Num ponto a seguir o transporte de boa qualidade, na minha parca opinião, há os que pensam de outra forma, e eu os respeito, o ônibus parou para apanhar outro passageiro. Já  conhecia o jovenzinho de vezes antes.

Ele, não lhe sabia o nome, sempre levava um crachá, uma carteirinha atada ao pescoço, que lhe facultava andar de ônibus gratuitamente, como eu a trazia na carteira, via de regra com pouco dinheiro.

O jovem era daquele tipo especial, nascido com uma trissomia cromossômica que de repente me escapa qual numero é. A característica dos seus iguais é ter uma cara de lua cheia, olhinhos puxados, geralmente com o peso acima da média, retardo mental variável de um para outro.

Assentamo-nos em bancos contíguos. Ele trazia uma mochila de tecido, cheia de cadernos tantos.

Fui eu quem entabulei conversação com o jovem mancebo. Soube que seu nome era Gustavo. E que ele estudava na APAE. E que apreciava academia, como eu.

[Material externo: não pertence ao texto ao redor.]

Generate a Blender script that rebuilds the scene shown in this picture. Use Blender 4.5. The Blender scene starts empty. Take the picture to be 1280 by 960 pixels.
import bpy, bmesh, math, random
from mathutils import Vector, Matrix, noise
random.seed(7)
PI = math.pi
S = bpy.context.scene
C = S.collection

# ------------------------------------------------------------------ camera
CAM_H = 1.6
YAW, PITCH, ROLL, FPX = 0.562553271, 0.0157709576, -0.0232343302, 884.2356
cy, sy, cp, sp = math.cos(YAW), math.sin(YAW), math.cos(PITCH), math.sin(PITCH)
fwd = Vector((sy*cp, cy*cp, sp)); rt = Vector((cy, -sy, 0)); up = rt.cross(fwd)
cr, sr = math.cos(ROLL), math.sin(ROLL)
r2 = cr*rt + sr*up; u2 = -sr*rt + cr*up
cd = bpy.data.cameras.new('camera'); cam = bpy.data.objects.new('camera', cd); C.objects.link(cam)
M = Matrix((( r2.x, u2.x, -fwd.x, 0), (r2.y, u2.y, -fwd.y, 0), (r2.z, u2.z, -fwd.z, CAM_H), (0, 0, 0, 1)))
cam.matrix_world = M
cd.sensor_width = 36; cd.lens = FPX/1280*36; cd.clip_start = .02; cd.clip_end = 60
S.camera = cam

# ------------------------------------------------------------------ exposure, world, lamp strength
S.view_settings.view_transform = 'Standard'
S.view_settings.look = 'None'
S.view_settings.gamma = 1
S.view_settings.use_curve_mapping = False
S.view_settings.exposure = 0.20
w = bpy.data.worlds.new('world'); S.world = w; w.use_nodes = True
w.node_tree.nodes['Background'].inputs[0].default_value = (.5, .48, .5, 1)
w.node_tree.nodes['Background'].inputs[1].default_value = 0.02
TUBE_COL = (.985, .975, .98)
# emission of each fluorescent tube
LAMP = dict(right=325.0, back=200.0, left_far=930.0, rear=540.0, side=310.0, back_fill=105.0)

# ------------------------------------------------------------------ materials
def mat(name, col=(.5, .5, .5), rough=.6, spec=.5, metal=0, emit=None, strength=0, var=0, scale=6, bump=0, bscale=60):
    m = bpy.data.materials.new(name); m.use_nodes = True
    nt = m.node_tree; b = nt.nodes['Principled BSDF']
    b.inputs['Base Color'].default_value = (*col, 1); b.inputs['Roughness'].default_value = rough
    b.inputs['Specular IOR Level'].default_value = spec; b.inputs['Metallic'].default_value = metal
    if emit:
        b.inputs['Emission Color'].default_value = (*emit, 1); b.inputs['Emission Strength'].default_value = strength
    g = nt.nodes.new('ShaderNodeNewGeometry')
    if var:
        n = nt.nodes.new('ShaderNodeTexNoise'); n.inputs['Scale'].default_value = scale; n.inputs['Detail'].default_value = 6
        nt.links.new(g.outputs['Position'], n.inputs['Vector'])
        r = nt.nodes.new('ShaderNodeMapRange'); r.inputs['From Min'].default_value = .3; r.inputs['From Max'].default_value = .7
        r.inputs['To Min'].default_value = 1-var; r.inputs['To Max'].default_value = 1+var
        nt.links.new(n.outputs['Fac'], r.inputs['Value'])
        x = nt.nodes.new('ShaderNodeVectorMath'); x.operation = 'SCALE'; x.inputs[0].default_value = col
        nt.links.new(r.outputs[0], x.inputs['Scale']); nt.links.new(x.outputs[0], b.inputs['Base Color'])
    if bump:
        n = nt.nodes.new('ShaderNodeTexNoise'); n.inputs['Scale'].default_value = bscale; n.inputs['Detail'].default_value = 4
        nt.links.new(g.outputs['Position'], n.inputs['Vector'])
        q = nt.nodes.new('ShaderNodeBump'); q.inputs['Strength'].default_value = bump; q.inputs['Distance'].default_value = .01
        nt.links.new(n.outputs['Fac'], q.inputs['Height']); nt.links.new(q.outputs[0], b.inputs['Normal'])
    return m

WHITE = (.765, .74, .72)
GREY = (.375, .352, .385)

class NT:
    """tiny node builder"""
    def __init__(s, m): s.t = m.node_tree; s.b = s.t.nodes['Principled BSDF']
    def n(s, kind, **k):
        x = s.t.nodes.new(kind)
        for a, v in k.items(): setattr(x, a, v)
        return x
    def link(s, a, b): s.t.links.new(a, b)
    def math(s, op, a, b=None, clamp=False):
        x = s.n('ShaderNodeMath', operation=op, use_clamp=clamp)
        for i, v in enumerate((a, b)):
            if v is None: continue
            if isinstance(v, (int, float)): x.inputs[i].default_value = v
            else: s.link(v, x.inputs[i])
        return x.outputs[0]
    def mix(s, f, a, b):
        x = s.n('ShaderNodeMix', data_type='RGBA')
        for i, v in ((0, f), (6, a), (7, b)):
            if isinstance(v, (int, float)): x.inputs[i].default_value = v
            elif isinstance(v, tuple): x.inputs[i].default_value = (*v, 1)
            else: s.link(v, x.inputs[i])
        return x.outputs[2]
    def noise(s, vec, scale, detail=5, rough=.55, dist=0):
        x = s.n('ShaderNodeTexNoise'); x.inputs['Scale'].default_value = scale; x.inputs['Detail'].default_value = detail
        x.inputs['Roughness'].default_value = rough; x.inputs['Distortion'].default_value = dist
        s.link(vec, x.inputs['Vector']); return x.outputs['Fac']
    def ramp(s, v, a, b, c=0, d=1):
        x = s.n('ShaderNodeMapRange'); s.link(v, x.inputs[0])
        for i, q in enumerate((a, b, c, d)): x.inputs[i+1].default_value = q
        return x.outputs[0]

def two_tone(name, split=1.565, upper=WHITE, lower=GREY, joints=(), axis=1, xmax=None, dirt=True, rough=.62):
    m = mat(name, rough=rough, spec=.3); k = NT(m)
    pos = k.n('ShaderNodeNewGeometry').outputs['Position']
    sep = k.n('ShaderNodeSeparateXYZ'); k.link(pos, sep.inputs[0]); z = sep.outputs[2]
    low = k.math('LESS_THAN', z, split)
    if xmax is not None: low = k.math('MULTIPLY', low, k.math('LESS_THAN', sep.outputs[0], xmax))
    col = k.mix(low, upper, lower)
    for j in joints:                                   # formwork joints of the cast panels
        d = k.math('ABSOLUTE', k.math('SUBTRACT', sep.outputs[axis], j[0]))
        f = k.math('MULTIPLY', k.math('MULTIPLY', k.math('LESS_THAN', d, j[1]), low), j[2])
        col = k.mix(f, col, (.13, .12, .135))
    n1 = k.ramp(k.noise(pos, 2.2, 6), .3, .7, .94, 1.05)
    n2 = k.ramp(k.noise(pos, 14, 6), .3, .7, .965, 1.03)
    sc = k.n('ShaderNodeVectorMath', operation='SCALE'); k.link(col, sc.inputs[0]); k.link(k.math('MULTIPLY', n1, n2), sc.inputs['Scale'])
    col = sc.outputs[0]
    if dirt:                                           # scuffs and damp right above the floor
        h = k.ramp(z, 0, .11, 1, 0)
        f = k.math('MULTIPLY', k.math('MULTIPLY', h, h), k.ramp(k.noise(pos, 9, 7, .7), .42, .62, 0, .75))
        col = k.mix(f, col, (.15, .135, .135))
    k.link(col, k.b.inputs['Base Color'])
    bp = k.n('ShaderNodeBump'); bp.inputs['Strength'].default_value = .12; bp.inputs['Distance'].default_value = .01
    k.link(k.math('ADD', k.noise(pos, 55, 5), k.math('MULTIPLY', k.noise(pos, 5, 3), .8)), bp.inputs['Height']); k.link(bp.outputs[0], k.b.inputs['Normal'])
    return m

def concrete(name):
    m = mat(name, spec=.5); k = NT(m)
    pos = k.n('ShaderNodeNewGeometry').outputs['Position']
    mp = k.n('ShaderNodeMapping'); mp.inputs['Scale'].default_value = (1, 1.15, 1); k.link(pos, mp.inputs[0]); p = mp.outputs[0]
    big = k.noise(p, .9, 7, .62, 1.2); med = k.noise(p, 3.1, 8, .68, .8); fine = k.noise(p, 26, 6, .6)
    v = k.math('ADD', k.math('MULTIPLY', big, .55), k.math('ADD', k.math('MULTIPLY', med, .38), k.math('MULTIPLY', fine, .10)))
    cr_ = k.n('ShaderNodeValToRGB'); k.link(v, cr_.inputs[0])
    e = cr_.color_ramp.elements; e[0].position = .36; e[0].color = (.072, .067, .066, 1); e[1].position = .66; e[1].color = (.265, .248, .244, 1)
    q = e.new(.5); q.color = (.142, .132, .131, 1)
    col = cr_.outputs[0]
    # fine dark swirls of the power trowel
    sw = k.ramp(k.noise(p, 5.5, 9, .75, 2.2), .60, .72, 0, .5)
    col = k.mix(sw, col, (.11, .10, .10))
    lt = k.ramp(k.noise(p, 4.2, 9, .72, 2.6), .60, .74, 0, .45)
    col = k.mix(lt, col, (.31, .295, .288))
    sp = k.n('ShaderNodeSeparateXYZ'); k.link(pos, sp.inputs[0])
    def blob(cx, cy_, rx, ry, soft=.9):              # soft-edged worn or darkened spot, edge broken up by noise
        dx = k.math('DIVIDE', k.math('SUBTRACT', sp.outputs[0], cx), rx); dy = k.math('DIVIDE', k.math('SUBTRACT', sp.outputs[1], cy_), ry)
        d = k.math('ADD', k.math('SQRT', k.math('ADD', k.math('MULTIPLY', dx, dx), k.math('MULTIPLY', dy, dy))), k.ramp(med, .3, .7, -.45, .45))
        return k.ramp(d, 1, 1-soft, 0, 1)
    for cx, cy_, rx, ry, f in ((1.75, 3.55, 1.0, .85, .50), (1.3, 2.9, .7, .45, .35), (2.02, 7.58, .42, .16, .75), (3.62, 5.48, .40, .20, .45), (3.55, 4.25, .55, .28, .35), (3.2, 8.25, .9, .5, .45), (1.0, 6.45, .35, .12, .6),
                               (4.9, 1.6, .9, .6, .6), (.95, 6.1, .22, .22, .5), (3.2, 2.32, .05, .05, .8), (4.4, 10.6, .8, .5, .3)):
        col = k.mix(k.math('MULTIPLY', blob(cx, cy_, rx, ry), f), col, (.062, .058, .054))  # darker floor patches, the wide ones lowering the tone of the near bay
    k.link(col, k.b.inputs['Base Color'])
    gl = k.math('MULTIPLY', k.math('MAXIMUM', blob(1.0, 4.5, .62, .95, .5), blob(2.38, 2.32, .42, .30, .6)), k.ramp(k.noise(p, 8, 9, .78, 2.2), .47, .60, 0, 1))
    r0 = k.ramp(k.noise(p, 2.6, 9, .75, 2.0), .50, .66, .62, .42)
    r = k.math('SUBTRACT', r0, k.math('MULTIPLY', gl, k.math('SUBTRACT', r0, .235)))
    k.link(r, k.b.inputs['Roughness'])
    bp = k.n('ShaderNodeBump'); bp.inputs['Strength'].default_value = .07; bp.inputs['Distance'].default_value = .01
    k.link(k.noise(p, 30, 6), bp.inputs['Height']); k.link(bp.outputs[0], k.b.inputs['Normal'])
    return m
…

Recém deixara a escola, conferi as lições recebidas naquela parte da manhã. Ele era aluno aplicado, boa letra escorria-lhe no caderno pautado.

Dois pontos adiante tive de saltar do ônibus. Meu novo amigo deixaria a condução num bairro ponto final da lotação.

Hoje, manhã já quente da metade de setembro, céu azul, sol amarelo, ao me recordar do jovem recente amigo feito na viagem curta de ontem, aquele simpático rapaz, estudante da APAE, foi que aprendi mais um tipo de amigo, dos tantos que imaginava possuir. O amigo no ponto, do ponto de ônibus, ponto final.